To: elmatador who wrote (26533)12/16/2007 2:16:51 AM
From: Maurice Winn  Respond to of 217774
 
<The marriage of corporations and university researchers is still in its early days. > 20 years ago while in London, I needed a literature search/review done for a fuels project. I could get Sunbury the UK BP R&D place to do it for 55 pounds an hour, or Deutsche BP's R&D to do it for about 65 pounds an hour. It seemed insane how much they could get away with charging. So I found a South African university who could do a perfectly good job for about 10 pounds an hour. And they obviously needed the work a lot more than did the UK or Germany.

BP put a Professor Cadogan in charge of the R&D labs and I think he was very much a scientist who saw the BP cash flow as a giant piggy bank to do research that he thought was science rather than the boring money-making commercial development work.

QUALCOMM is now doing some and has done plenty of university funding.

I wanted to persuade BP to set up a huge R&D facility in China back in the mid 1980s. It seemed ridiculous to me that BP was spending 60 pounds an hour for mediocre talent when swarms of Chinese women with IQs of 160 must be messing around planting rice or cleaning out the hutongs. Everyone would benefit from them doing something better.

BP could have got about 100 times the talent for the same price. China probably would have stopped it or maybe there were other problems.

QUALCOMM is doing a bit of it in India and China. Mostly they seem to import people to the USA to work with the rest of them.

Mqurice



To: elmatador who wrote (26533)12/17/2007 2:27:46 AM
From: energyplay  Respond to of 217774
 
Poorly researched. Bell labs licenced the transistor to Texas Instrument among other, for about $100,000 in the 1950s. The license Sony had to buy cost so much they had to get permission from the Japanese government to spend that much foreign currency.

The Bell labs / Xerox PARC model has been gone for a while.

There are a few places with the Bell Labs model : The big drug companies are close. There big defense contractors also have similar operations, like Hughes Malibu Research, Rockwell, Lockheed, etc.

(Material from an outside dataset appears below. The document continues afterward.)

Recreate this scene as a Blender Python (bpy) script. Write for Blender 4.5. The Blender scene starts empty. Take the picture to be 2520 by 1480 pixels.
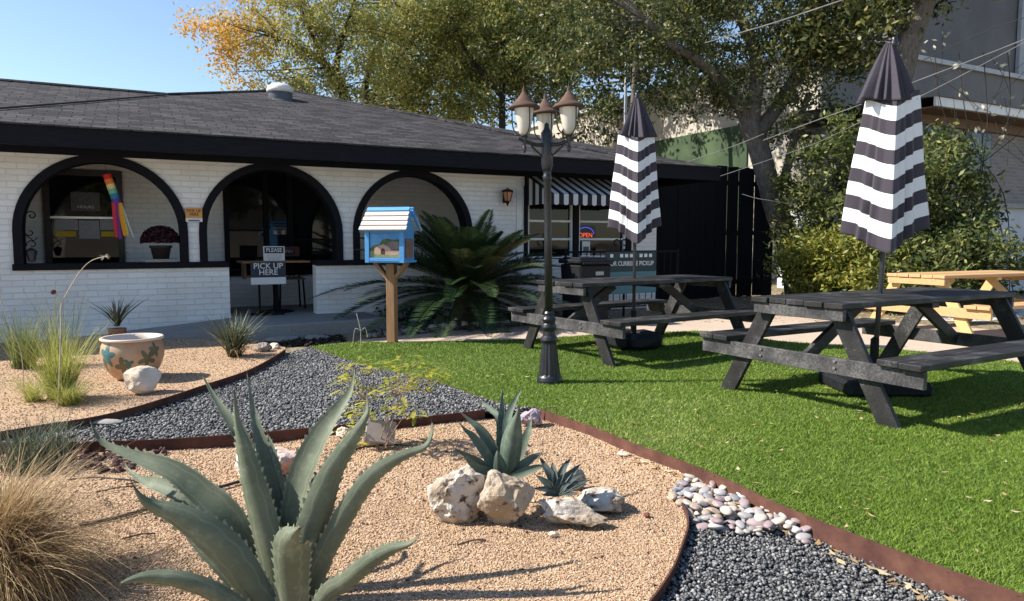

IBM has cut back, but still maintains some activity.

There are also the big national labs with pretty open charters : Sandia, Los Alamos, Lawrence Livermore, Jet Propulsion Laboratory JPL, National Institutes of Health, Argonne National Laboratory, FermiLab, etc.



To: elmatador who wrote (26533)12/18/2007 6:33:10 AM
From: Arran Yuan  Respond to of 217774
 
el,

A sad, eventful but inevitable come!

As an experimental researcher by training (not trained in experimenting in playing capitals but doing good with it anyway), I have always been fascinated by those who pioneered in research at At&T, XEROX, etc. They really enjoyed their researches since the spirit of USA had in the age. That was long gone, so here is gone of Bell Labs.

On this planet at present, it is really dull. Lack of philosophical thinking is the root for it. There was prosperity, progresses in expanding and exploiting, but no leap in a long time. Well, that is the cycle of the grand dynamics, perhaps?